Behold, the “hakarena”. And yes, that’s a combination of “haka” and “macarena”. It was coined in an advert to promote Jacamo, a British menswear brand. It features Matt Dawson, who used to captain the English rugby team, leading a much less formidable team swinging their skinny hips, tapping their pale chests and crossing their arms to that irritating 1990s macarena beat. It’s excruciating viewing.

It’s also causing a stir. Pita Sharples, a former Māori Party leader, minister of the Crown and now a knight, says the advert is “shameful”. And Matiu Rei, a Ngāti Toa kaumātua, calls it “disrespectful”. They might well be right. There’s a difference between denigrating the haka as a cultural institution and satirising the Ka Mate haka as just something the All Blacks do. But the line is blurred here.

At best, the hakarena is light satire. At worst, it’s mocking the haka. To me, it seems like light satire, a dig at the All Blacks rather than an act of aggression against the haka as a Māori cultural institution. But we shouldn’t ignore the troubling history that comes with any attempts to satirise or subvert the haka. Whether they mean it or not, every effort to minimise the haka comes with years of colonial baggage.

It was only a few years ago that the late Frank Keating, a celebrated UK sports journalist at the Guardian, described the haka as “crude” and “graceless”. It was, he wrote, a “danse macabre” (dance of death).

Then Paul Sheehan, a columnist at the Sydney Morning Herald, ripped into the All Blacks’ Kapa o Pango haka for its “throat-slitting” gesture. He suggested that this reflected terribly on Māori because of the “unspeakable acts” we were well known for.

But the worst offenders, of course, have been, Pākehā New Zealanders. There were the Auckland University engineering students who performed their annual mock haka until a then youthful Hone Harawira and some of his mates, let’s say, discouraged them.

Perhaps the worst offenders, though, some years ago, were the All Blacks themselves. Their version of Ka Mate was genuinely pathetic. You’d hope that players from that era would have the decency now to cringe whenever they see a replay of their clumsy, unconvincing efforts. In a way, it was a Kiwi version of a minstrel show.

These days some white people are angered when indigenous peoples make a point, however briefly, of highlighting their identity on the sports field. For instance, Aussie Rules crowds have booed Adam Goodes, the Aboriginal AFL player who once had the temerity to celebrate a goal with a few indigenous war dance moves on the field. And, get this, it was in the course of AFL’s “Indigenous round” of the championship.

New Zealanders and even Australians know that, beneath the immediate spectacle of a haka or an Aboriginal war dance, there is a deeply uncomfortable history waiting to be told. The Ka Mate haka is essentially performing history. It’s Te Rauparaha’s struggles. But it’s also a chapter in the colonial conflict between performing a genuine haka — like the All Blacks of today — or doing a mock haka for the amusement of the crowds, as our All Blacks used to do.

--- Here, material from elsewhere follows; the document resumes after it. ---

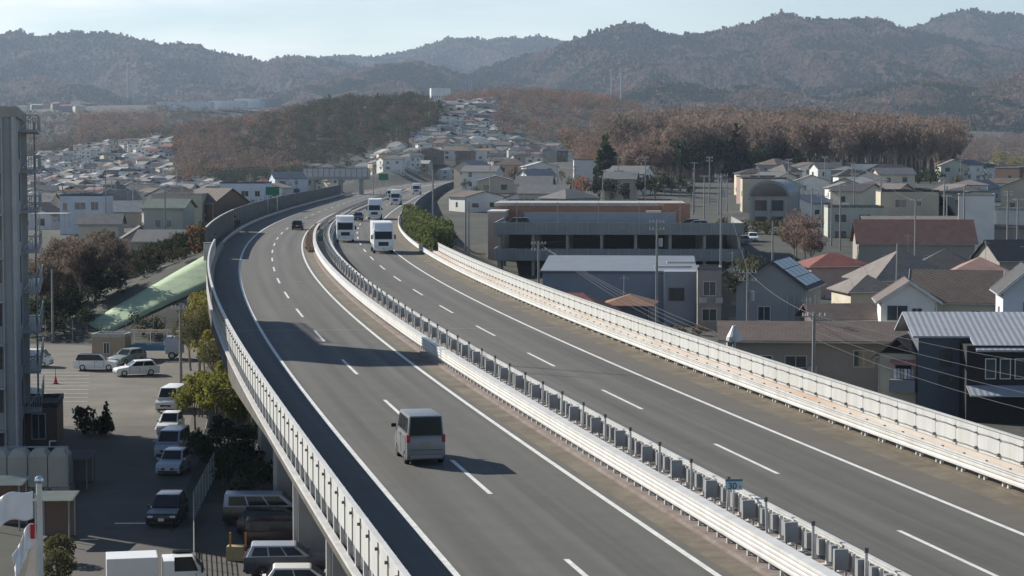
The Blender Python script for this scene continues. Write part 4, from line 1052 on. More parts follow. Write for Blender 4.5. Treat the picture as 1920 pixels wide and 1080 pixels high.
# entrance annex and little sheds
house('low brown brick annex with dark flat roof beside the apartment block', 66, 151, 3.2, 6, 2.9, rad(8), 'brown', 'flat', 0, 'dark', name='annex', cat='building', wins=(('f', 0.3, 0.6, 0.9, 1.9),))
def shed(label, px, Y, W, D, H, rz, wm, rm):
    t = thing('shed', label, 'shed', gp(px, Y, 0), rz, 'sheds in the yard')
    m = MB()
    for x in (-W / 2 + .1, W / 2 - .1):
        for y in (-D / 2 + .1, D / 2 - .1): m.tube((x, y, 0), (x, y, H), 0.05)
    m.build('frame', m_galv, t)
    MB().box((0, D / 2 - .06, 0), (W, 0.05, H)).build('wall', wm, t)
    rows = [[(-W / 2 - .15 + (W + .3) * k / 40, y, H + 0.05 + 0.06 * (k % 2) + 0.12 * (y / D)) for k in range(41)] for y in (-D / 2 - .2, D / 2 + .2)]
    MB().sweep(rows).build('roof', rm, t)
m_corr = mat('corrugated_pale', (0.42, 0.45, 0.40), 0.6, var=0.15, scale=0.8)
shed('open shed with pale corrugated roof right of the flag pole', 98, 112.5, 1.9, 2.2, 2.3, rad(3), WM['brown'], m_corr)
shed('open shed with pale corrugated roof at the left edge behind the flag', 6, 116, 1.9, 2.4, 2.6, rad(3), WM['brown'], m_corr)
shed('low dark roofed bicycle shed beside the water tank', 143, 131, 1.5, 3.2, 1.9, rad(4), WM['darkgrey'], mat('roof_sheet_dark', (0.12, 0.13, 0.14), 0.6))
house('tan prefab hut with a white framed window at the back of the lot', 207, 213, 3.5, 2.4, 2.45, rad(-6), 'tan', 'flat', 0, 'pale', name='hut', cat='hut', wins=(('f', -0.2, 0.7, 0.55, 1.2),))
# flag pole with two flags
t = thing('flag_pole', 'white flag pole with ball top at the lower left', 'flag pole', gp(66, 48, 0.0))
MB().tube((0, 0, 0), (0, 0, 13.35), 0.085, 0.07, 12).build('pole', m_white, t)
MB().sphere((0, 0, 13.42), 0.11).build('finial', m_chrome, t); MB().tube((-0.1, 0, 6), (-0.1, 0, 13.1), 0.015).build('halyard', m_white, t)
def flag(label, zt, L, H, droop, m, seed, dot=None):
    px0, Y0 = 64, 48; P0 = Vector(gp(px0, Y0, 0)); rows = []
    for i in range(25):
        a = i / 24; row = []
        for j in range(13):
            b = j / 12
            x = -a * L * (1 - 0.12 * droop * b); y = 0.10 * math.sin(a * 9 + b * 2 + seed) * a + 0.05 * math.sin(a * 17 - b * 5) * a
            z = zt - b * H - droop * a ** 1.4 - 0.05 * math.sin(a * 8 + seed)
            row.append((P0.x - 0.12 + x, P0.y + y, z))
        rows.append(row)
    o = MB().sweep(rows).build('flag', m, None, smooth=True)
    md = o.modifiers.new('thickness', 'SOLIDIFY'); md.thickness = 0.012
    tag(o, label, 'flag'); return o
m_cloth = mat('flag_cloth', (0.72, 0.72, 0.74), 0.85, var=0.04)
flag('white flag flying level from the top of the pole', 13.2, 1.0, 0.66, 0.25, m_cloth, 0.4)
f2 = flag('lower white flag with a red corner hanging steeply from the pole', 12.45, 0.48, 0.6, 0.8, m_cloth, 2.0)
MB().box((gp(64, 48)[0] - 0.13, 47.93, 12.05), (0.10, 0.02, 0.34)).build('red_corner', mat('flag_red', (0.42, 0.03, 0.04), 0.85), f2)
# ground sheets: lane, parking lot
m_street = mat('street_asphalt', (0.095, 0.088, 0.080), 0.9, var=0.16, scale=0.3, detail=8, bump=0.15, bscale=25)
m_lot = mat('lot_concrete', (0.135, 0.124, 0.106), 0.93, var=0.22, scale=0.22, detail=9)
struct(MB().quad((-26, 60, .004), (-13.5, 60, .004), (-19.5, 118, .004), (-24.0, 165, .004), (-31, 186, .004), (-41, 186, .004), (-33.5, 150, .004), (-24, 100, .004)).build('lane', m_street))
struct(MB().quad((-66, 160, .008), (-37, 160, .008), (-25.2, 160, .008), (-27.5, 178, .008), (-33.5, 231.5, .008), (-66, 231.5, .008)).build('parking_lot', m_lot))
struct(MB().quad((-20.5, 60, .008), (-2.0, 60, .008), (-7, 124, .008), (-18.8, 124, .008)).build('yard', m_street))
mb = MB()
for k in range(9):
    Y = 176 + 3.0 * k; mb.quad((-44 - k * .6, Y, .013), (-36.5 - k * .6, Y + .3, .013), (-36.5 - k * .6, Y + .42, .013), (-44 - k * .6, Y + .12, .013))
for px, Y, w, l in ((240, 117, 2.0, .35), (158, 112, 1.0, .35)): 
    x = xat(px, Y); mb.quad((x - w / 2, Y, .013), (x + w / 2, Y + .1, .013), (x + w / 2, Y + l, .013), (x - w / 2, Y + l, .013))
mb.quad((-27.6, 158, .013), (-27.4, 158, .013), (-29.4, 176, .013), (-29.6, 176, .013))
struct(mb.build('road_marking', m_paint))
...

No matter how well-meaning or benign, an attempt to satirise the haka can’t escape this history. This is the context in which we have to view any shot at mocking the haka. So, is the hakarena part of this racist heritage? Probably not.

That may be a disappointing answer. But, of course, it’s not my opinion that matters. It’s what Ngāti Toa think, because Ka Mate is their haka.